The collective inadequacies of the legacy media show up in the paucity of coverage which, in different times, might have been taken as a reflection of the importance, or otherwise, of the issue.

Now, the lack of coverage simply reflects the degree to which the press has given up on the serious task of collecting and analysing the news. And news there is aplenty, although now it is left to interested readers to do the gathering, while the online journals fill their spaces with dross and soak up the advertising and merchandising revenues.

However, in taking this stance, the media businesses are not wrong – from a purely commercial standpoint, stories on the MH370 mystery are likely to get far more hits than the latest developments in Donetsk. A story on an Italian nun becoming a "pop" sensation will generate much more page traffic than an analysis of the political implications of water supply problems in Crimea.

Add to that the inherent conservatism of readers, who tend to stick to a small number of familiar platforms, and there is very little premium in providing high quality material, given that page traffic can be generated at much lower cost, and greater speed.

For this blog, though, I have to admit to a 41 percent increase in page traffic in February, compared with January (more if I take account of the shorter month), but since we don't advertise, page traffic is only of academic interest. What matters more is the quality of our readership. Numbers could just as easily drop this month.

For our part, we are quite happy to leave the dross to the Telegraph. I have long since stopped chasing hits and there is many a week when I do not even look at the site statistics. Thus we get the occasional smile when one or other irate reader tells us they are no longer going to read the blog, as if somehow they were doing us a favour, gracing us with their presence, and we were actually going to notice.

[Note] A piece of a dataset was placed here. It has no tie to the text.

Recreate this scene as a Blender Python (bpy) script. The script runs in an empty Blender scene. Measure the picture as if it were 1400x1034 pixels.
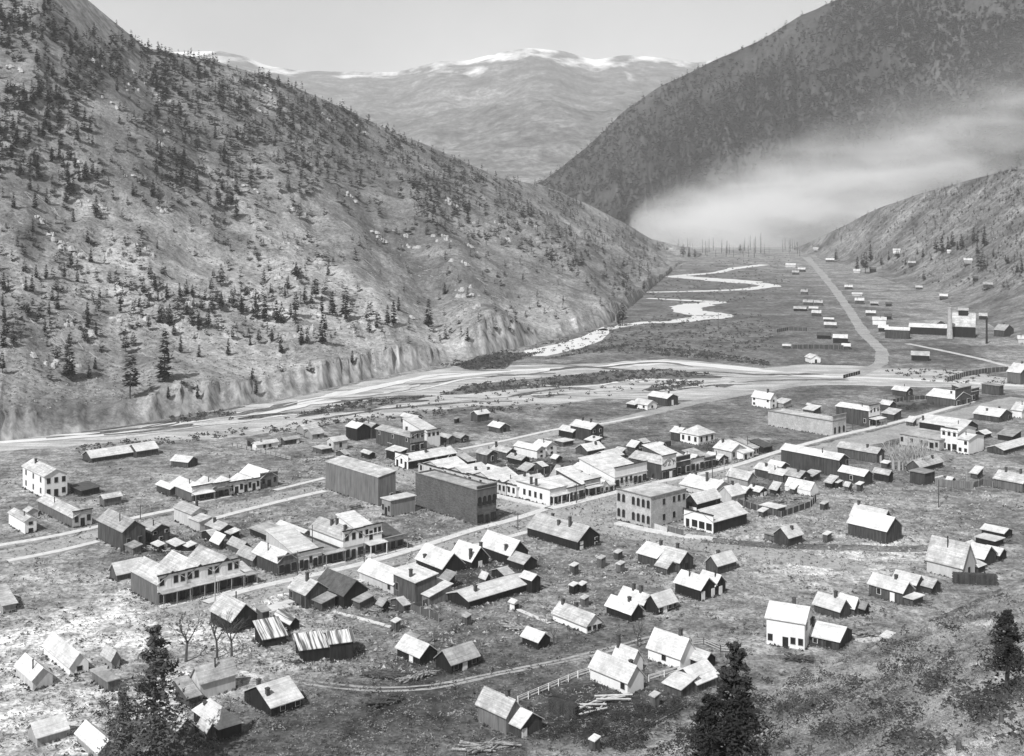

That said, the thing that does matter is the forum and comment traffic. Without feedback, a blog is a dead thing. It is only through the exchange of views that the process comes alive, and one gets the sense of a conversation rather than a blind transmission.

I would be interested, therefore, on your views on the two different systems we are running, whether we should keep both, or should favour one over the other. And what gives this a certain urgency is that the spammers have now found the forum and I am getting dozens of spam applications every day, with attempts to post adverts on the threads.

From my point of view, Disqus is easier to manage. One click and an offending post is gone, while the registration is managed elsewhere and that filters out the spam.

On the other hand, though, I appreciate the greater flexibility of the forum, and the longevity of some of the threads. And the different characteristics suggest that we keep both. But, while the blog is essentially mine, I always feel that the forums and the comments belong to our readers. It is up to you.